Work to complete: Wherever the word "picture" appears in the entries, copy the whole line.

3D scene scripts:
○ ○ ○
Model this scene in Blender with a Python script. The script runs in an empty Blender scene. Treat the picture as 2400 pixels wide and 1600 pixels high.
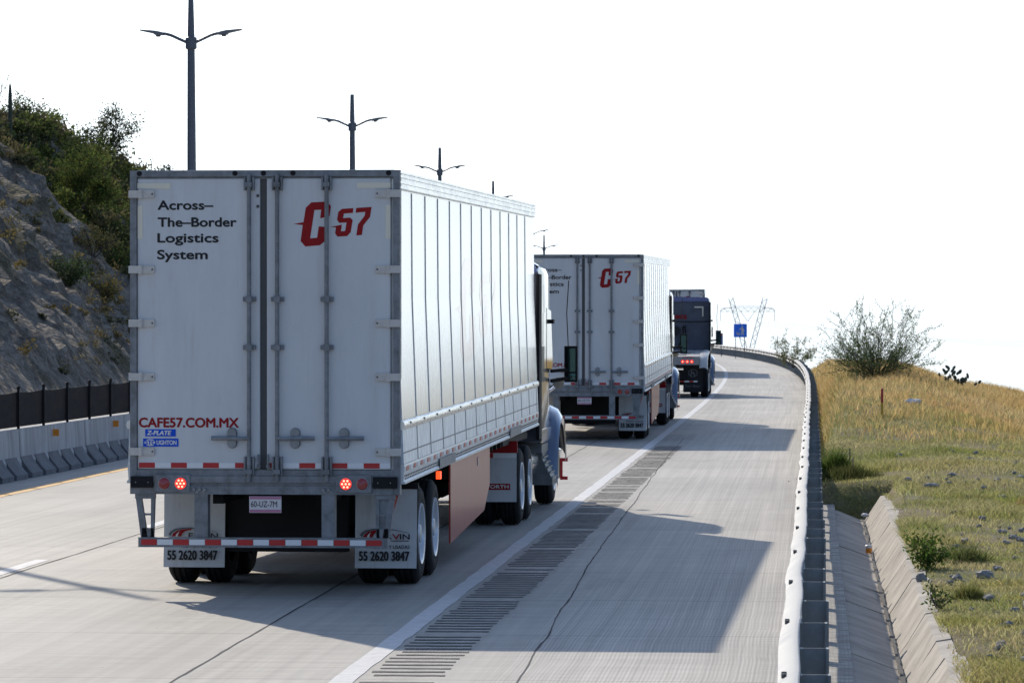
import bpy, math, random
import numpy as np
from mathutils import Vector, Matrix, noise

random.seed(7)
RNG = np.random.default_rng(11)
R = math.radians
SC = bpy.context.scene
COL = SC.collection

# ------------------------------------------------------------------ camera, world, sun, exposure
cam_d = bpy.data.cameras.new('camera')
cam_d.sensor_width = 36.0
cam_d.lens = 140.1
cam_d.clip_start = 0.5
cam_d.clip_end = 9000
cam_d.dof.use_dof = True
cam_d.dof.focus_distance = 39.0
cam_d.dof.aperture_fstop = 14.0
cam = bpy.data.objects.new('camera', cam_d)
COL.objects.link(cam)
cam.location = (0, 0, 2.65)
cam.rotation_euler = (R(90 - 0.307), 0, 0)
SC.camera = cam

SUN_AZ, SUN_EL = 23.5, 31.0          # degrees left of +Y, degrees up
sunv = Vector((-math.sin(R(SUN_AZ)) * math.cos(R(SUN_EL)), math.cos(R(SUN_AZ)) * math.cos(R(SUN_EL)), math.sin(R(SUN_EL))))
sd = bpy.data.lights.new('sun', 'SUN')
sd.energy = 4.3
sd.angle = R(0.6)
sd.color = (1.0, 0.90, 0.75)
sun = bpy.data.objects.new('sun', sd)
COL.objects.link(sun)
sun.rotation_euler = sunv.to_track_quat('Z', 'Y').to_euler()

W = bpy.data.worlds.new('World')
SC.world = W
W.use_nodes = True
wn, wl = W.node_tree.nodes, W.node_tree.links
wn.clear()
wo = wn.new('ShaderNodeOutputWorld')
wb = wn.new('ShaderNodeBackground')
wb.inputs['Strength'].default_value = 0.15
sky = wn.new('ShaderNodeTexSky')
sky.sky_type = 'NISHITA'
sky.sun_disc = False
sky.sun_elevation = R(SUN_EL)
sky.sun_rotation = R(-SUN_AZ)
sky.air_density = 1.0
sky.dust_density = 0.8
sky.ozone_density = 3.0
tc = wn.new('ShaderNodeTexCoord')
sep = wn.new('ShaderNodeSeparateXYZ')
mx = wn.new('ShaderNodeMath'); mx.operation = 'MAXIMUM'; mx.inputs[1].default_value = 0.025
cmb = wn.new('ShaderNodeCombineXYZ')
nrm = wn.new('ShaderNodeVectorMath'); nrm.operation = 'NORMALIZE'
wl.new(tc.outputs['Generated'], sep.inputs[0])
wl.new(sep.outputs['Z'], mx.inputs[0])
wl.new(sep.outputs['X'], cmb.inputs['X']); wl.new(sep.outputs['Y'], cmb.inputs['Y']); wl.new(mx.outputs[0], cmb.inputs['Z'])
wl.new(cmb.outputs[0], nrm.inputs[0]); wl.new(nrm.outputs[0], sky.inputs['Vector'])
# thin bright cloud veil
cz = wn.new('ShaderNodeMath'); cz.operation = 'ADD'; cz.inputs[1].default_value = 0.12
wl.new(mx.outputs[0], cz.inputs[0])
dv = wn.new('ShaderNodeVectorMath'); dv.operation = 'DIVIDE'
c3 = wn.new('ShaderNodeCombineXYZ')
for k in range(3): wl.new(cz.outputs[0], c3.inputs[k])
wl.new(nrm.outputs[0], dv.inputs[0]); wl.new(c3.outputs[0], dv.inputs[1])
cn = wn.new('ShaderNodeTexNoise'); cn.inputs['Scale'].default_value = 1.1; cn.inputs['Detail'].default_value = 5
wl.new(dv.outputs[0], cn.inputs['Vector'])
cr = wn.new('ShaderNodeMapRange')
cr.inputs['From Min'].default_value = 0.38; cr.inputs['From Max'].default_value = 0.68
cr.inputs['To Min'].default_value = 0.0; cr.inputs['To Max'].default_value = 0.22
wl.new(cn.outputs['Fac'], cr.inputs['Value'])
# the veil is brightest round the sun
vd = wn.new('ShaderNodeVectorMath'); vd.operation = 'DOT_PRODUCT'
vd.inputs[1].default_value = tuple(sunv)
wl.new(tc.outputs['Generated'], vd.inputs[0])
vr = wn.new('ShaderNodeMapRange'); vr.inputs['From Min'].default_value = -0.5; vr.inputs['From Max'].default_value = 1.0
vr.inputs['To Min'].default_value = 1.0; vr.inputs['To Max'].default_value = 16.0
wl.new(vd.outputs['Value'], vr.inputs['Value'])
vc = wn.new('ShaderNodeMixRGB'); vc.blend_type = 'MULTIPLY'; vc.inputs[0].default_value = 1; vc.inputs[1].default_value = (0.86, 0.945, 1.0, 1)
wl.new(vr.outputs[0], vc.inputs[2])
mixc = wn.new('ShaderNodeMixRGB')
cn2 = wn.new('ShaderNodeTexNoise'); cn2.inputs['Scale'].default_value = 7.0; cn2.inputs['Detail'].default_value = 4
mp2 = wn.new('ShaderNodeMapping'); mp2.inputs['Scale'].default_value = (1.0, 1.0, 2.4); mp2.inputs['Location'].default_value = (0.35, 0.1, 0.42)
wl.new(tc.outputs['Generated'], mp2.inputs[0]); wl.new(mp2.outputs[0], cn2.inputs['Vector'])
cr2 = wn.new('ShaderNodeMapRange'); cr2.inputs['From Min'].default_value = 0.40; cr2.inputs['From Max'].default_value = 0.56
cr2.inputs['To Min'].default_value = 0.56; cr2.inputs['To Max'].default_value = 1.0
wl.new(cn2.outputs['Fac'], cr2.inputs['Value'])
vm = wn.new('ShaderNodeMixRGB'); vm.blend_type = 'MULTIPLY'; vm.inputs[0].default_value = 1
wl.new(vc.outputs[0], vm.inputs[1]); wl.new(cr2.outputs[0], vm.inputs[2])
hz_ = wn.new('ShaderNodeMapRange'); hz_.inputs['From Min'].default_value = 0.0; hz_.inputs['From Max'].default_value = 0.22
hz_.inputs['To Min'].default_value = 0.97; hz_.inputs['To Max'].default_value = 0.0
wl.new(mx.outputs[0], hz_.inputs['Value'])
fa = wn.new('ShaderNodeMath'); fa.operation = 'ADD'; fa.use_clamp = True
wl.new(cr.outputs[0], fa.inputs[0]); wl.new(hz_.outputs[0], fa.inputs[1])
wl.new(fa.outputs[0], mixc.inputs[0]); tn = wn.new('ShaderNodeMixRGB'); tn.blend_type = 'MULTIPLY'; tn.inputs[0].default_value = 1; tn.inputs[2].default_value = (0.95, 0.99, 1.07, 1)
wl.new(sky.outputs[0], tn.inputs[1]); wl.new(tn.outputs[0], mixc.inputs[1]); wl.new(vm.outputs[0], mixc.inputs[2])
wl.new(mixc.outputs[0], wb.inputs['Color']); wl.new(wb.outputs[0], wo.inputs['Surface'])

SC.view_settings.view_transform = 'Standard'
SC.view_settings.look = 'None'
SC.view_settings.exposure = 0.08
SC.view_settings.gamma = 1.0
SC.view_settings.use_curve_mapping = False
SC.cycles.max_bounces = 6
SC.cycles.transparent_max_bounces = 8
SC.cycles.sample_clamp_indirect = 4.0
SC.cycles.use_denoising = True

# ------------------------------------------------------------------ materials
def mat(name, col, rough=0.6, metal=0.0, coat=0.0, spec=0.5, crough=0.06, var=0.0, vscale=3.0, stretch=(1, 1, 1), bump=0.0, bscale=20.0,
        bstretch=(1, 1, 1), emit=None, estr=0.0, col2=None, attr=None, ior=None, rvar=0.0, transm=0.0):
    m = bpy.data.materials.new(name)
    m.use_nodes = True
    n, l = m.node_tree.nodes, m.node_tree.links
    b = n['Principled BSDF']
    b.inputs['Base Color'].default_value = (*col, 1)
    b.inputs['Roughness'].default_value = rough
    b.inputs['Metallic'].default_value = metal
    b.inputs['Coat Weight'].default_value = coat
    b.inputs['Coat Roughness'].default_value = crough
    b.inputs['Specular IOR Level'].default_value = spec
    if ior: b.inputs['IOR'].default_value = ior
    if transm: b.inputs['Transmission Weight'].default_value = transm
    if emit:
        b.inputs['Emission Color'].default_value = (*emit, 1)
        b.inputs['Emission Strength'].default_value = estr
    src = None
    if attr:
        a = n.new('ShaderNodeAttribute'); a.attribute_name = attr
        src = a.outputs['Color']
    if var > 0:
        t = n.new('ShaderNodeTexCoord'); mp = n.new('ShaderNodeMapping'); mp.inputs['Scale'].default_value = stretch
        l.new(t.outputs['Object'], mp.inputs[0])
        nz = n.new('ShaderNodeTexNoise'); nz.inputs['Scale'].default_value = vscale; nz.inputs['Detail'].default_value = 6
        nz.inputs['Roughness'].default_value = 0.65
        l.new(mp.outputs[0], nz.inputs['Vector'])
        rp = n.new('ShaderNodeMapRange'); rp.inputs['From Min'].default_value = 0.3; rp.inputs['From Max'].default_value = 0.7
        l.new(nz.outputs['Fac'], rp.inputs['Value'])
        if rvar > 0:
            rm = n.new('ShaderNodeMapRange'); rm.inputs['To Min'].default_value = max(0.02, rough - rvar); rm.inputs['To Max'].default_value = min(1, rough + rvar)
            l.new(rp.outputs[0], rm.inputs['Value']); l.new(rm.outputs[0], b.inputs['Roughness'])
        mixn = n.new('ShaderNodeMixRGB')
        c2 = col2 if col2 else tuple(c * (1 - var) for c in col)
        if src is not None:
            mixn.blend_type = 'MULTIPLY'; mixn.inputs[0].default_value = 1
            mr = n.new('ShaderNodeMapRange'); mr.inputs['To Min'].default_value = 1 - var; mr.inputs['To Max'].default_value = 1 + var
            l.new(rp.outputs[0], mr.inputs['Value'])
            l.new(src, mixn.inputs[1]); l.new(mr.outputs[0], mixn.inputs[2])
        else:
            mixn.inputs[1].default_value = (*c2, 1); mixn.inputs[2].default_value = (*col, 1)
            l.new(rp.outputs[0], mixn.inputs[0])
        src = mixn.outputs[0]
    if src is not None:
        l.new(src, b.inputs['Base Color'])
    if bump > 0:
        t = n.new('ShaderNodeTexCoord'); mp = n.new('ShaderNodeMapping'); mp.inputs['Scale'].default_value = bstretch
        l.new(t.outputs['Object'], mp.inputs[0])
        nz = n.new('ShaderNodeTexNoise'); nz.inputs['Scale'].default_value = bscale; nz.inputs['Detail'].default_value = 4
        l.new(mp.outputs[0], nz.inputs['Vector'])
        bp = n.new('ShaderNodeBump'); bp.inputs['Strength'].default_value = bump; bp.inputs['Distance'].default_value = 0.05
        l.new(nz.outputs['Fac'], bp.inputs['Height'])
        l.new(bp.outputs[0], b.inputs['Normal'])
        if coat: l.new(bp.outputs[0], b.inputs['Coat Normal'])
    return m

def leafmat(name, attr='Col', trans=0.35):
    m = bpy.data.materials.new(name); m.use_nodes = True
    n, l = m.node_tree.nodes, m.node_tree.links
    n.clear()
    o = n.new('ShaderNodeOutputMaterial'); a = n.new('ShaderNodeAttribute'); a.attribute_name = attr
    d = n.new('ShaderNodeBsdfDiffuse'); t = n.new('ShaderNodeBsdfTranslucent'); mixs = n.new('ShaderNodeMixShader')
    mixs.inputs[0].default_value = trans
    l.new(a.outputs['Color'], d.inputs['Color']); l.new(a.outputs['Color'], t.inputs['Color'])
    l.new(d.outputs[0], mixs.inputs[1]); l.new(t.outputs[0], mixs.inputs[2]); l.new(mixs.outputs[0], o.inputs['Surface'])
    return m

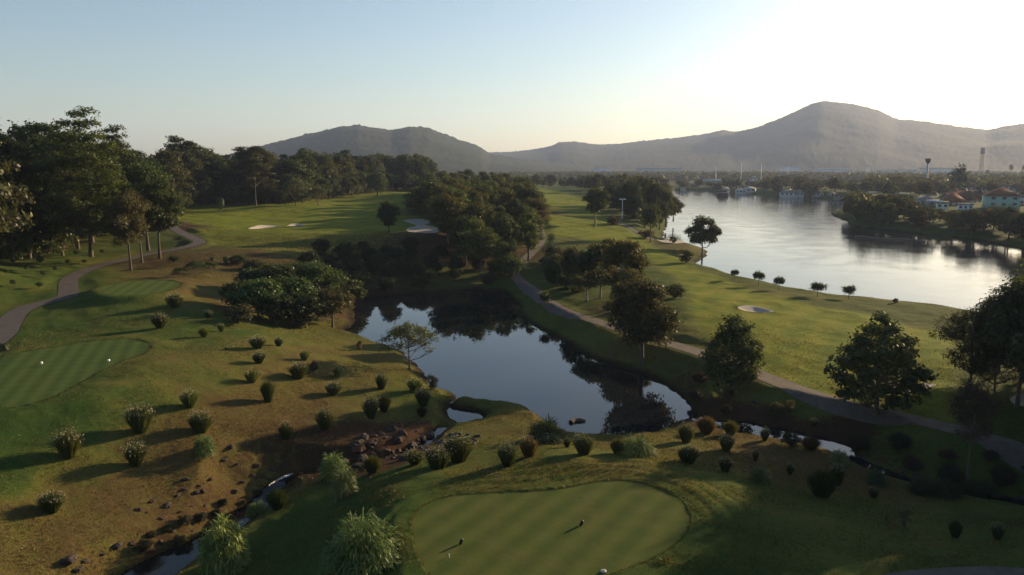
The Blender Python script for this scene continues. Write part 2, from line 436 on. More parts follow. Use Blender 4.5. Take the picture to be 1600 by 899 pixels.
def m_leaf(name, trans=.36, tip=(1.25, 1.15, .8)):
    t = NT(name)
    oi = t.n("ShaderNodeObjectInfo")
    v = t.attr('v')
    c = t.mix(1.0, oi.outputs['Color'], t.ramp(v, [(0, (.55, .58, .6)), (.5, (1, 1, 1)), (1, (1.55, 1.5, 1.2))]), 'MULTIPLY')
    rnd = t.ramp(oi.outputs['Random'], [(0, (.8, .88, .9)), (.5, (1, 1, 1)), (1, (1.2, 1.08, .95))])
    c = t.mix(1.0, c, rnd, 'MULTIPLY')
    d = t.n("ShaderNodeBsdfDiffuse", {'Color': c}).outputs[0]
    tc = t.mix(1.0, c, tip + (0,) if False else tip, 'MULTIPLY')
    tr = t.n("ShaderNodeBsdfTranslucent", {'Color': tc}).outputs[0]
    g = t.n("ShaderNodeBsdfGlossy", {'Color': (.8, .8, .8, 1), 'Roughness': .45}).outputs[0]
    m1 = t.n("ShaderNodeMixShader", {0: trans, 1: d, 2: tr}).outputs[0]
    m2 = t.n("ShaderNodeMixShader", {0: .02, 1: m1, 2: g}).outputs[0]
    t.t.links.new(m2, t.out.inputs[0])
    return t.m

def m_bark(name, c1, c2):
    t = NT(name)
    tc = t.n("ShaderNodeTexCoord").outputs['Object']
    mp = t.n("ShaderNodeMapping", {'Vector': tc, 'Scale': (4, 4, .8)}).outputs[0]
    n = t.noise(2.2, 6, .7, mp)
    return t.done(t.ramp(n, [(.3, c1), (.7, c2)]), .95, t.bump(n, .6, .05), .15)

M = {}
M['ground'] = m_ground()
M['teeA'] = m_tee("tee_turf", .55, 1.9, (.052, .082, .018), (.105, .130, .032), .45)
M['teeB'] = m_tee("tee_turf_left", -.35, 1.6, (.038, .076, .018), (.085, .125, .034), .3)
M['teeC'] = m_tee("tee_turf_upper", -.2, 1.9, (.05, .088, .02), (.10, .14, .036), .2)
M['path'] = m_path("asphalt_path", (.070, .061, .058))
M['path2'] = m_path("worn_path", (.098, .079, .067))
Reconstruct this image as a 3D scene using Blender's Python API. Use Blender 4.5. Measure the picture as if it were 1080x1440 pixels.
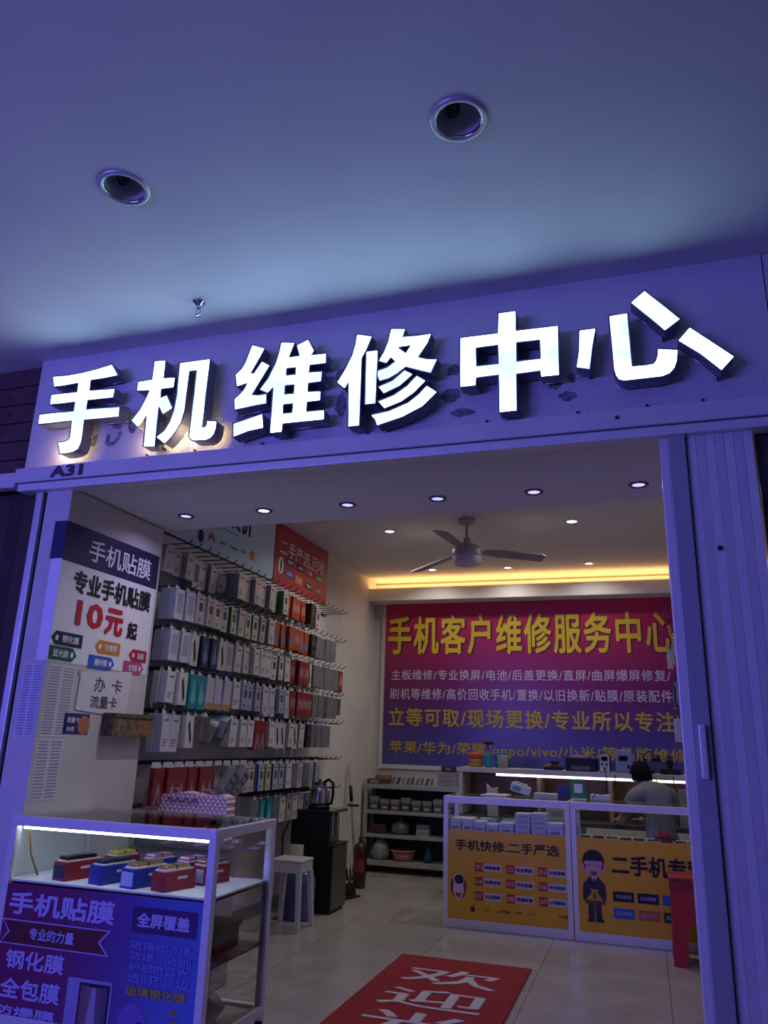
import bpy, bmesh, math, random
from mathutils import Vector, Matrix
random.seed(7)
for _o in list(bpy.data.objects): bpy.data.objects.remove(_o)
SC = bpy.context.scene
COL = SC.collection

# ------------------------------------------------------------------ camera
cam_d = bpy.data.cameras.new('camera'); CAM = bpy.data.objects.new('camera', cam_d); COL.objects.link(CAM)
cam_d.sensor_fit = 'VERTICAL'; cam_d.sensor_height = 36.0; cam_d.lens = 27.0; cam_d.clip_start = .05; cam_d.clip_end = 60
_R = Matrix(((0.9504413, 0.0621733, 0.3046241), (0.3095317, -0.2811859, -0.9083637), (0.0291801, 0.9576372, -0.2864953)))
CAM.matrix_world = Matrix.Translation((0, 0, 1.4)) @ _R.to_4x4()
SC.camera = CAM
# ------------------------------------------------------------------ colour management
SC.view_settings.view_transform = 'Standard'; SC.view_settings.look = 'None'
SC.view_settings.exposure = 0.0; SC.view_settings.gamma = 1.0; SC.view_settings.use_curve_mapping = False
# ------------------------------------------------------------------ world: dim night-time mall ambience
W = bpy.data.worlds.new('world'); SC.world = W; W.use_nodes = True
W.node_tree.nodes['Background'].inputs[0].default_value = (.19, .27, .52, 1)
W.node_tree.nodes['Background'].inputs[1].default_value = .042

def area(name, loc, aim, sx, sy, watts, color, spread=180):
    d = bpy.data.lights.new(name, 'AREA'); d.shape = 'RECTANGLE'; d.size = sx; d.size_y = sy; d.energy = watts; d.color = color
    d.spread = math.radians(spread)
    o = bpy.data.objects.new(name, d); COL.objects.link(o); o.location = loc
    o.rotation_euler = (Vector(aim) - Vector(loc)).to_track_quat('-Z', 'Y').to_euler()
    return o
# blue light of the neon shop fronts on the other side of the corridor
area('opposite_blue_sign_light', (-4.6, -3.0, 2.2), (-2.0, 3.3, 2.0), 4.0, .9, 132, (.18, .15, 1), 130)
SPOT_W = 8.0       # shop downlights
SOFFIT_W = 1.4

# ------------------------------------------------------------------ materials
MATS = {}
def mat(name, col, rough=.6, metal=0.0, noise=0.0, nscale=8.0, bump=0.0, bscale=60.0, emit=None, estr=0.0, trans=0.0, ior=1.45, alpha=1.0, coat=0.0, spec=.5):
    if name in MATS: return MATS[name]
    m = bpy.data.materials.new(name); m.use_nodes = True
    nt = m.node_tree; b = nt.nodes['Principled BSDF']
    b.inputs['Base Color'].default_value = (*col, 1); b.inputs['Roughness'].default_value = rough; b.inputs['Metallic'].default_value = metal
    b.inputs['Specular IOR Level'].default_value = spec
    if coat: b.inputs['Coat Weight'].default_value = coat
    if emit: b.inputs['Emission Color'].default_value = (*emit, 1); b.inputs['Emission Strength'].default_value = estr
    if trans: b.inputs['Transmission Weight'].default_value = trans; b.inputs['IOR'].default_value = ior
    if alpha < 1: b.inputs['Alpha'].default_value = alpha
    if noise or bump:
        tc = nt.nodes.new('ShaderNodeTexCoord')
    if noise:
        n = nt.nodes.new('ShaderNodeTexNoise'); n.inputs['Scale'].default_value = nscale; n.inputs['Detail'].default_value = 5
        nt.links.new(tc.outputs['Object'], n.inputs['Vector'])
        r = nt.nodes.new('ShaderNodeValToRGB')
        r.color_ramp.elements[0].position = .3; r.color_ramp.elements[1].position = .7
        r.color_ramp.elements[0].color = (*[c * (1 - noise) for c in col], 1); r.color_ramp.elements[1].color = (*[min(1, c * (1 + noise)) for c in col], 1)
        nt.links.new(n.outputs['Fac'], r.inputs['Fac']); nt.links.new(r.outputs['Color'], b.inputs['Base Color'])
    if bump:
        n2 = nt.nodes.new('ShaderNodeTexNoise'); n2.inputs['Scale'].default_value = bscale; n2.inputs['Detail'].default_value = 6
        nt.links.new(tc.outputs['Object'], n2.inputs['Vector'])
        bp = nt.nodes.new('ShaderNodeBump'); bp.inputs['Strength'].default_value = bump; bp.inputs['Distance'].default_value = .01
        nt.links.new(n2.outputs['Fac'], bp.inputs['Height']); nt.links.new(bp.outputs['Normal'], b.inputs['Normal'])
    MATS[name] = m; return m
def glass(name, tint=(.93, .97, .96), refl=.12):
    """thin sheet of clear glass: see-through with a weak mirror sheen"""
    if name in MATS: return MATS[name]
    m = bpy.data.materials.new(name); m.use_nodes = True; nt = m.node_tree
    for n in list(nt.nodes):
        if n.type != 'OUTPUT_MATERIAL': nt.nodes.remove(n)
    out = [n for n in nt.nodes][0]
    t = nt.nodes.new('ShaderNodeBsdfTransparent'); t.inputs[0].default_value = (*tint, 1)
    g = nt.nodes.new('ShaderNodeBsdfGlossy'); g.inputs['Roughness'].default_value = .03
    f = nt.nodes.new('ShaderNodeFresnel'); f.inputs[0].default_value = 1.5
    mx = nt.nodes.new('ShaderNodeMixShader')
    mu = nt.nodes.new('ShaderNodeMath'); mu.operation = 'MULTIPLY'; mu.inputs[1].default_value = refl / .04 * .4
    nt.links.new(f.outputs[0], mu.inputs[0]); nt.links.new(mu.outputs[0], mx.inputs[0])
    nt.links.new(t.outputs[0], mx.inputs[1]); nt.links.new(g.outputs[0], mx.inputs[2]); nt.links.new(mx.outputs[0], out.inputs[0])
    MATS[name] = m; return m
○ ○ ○
Correct result:
Model this scene in Blender with a Python script. The script runs in an empty Blender scene. Treat the picture as 2400 pixels wide and 1600 pixels high.
The Blender Python script for this scene continues. Write part 2, from line 436 on. More parts follow. Use Blender 4.5. Take the picture to be 1600 by 899 pixels.
Reconstruct this image as a 3D scene using Blender's Python API. Use Blender 4.5. Measure the picture as if it were 1080x1440 pixels.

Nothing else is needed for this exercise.